We acted upon his advice and stick together we did. We eventually elected to adapt Euripides' Alsestis and make a black story out of it. The result of that endeavour is for another column.

A STAR

A few weeks into this occupation I got a call from Jamaica inviting me home as a guest artiste to perform at our inaugural celebrations of Independence. The call came from JBC Radio; there was no television yet.

The invitation was under the auspices of the JBC, on which station I would perform, British Overseas Airways Corporation ­ BOAC ­ which would fly me return, John Crook Ltd., which would provide ground transportation for the period of two weeks while I was in the island, and the Sheraton Hotel, where I would be staying.

I was a star!

Being a star can have some hazardous pitfalls y'know. On the flight home we stopped in Nassau, as in those days turbo prop aircrafts had to be refuelled to complete the Atlantic crossing.

When I reached the plane door and looked in the distance there were what seemed to me to be people on the terminal building's waving gallery. White handkerchiefs were fluttering in out stretched hands. I thought 'My goodness y'mean the news reach here that I'm coming home?'

So I took out my handkerchief and waved back to the crowd as I approached the building. By the time I got near I realised that the people were not waving at me, but in fact were fanning mosquitoes and sand flies that infested the place. The nearer I got, the more I found myself doing the same thing.

Shame!? Embarrassed!?

The reaction at Palisadoes airport, as it was known then, made up for everything. There was a spanking new silver grey chauffeur-driven Austin Westminster 110 awaiting me, flashbulbs lent brightness to the waning sun and perspiration of excitement was running down into my shoes.

There were actually fans there that had come to welcome me home. And I thought 'So this is what it really feels like to be a star. God help me to be able to live up to their expectations'.

I was told that night that Sammy Davis was also on the invited list of guests coming to perform at our Independence celebrations. I was elated. "I just finished working with the man. I know him well!" I said.

Up went the eyebrows. "Y'kno Sammy?? Yu work wid him?!" The affirmative, I guess, elevated me to a higher echelon.

My performance was the next night at the State Theatre in Cross Roads in St. Andrew. It was going to be the first time that I would be seen live doing a 'Here Comes Charlie'.

I hit the bullseye dead on. The whole show was broadcast live of course. The audience in the theatre was still laughing and applauding when I came off the stage.

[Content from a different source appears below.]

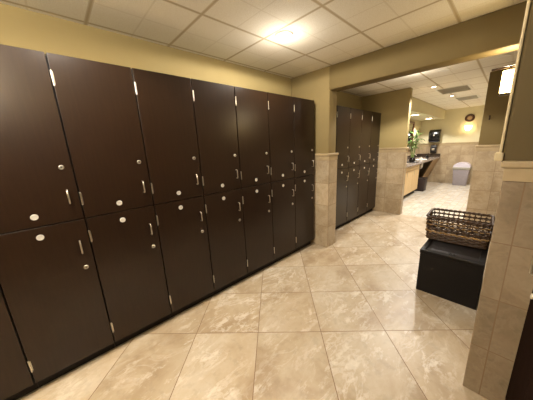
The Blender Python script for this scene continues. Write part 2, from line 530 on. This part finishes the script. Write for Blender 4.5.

Programme manager Adrian Robinson met me in the wings and said, in his own inimitable style, "I knew you could do it." That was enough for me.

The next day I was asked to join the party that was going to meet Mr. Sammy Davis Jr. that night. Things kept getting better by the minute.

At the airport I sort of held back because I knew that everyone else in the party would want to be seen in the photographer's lens in the company of the biggest name in show business. I also knew that mine would be the only face in the crowd that he would know.

Knowing him as I had come to, I watched politeness oozing out of every pore until he saw me.

"Charlie!" he shouted. We embraced and it was as if he was clinging on for dear life in relief.

Now the flashes went off. The photograph with our arms around each other is the one that made the front page the next day.

From the time we held on to each other that night at the airport he never let me go. I became his security blanket.

With me, he was on familiar ground, so much so that he demanded I ride with him in his limo.

On the way from the airport it happened, the greatest moment of my life up to that time.

Sammy Davis Jr. said to me: "Charlie I am going to say something and if you start crying I'm going to hit you." "Okay," I replied. "Would you introduce my show tomorrow night?" I didn't get hit, but I wasn't far from tears.

That night at Carib Theatre, when I was on the same stage as Sammy Davis Jr. in front of my home crowd, I was a star swinging on a star.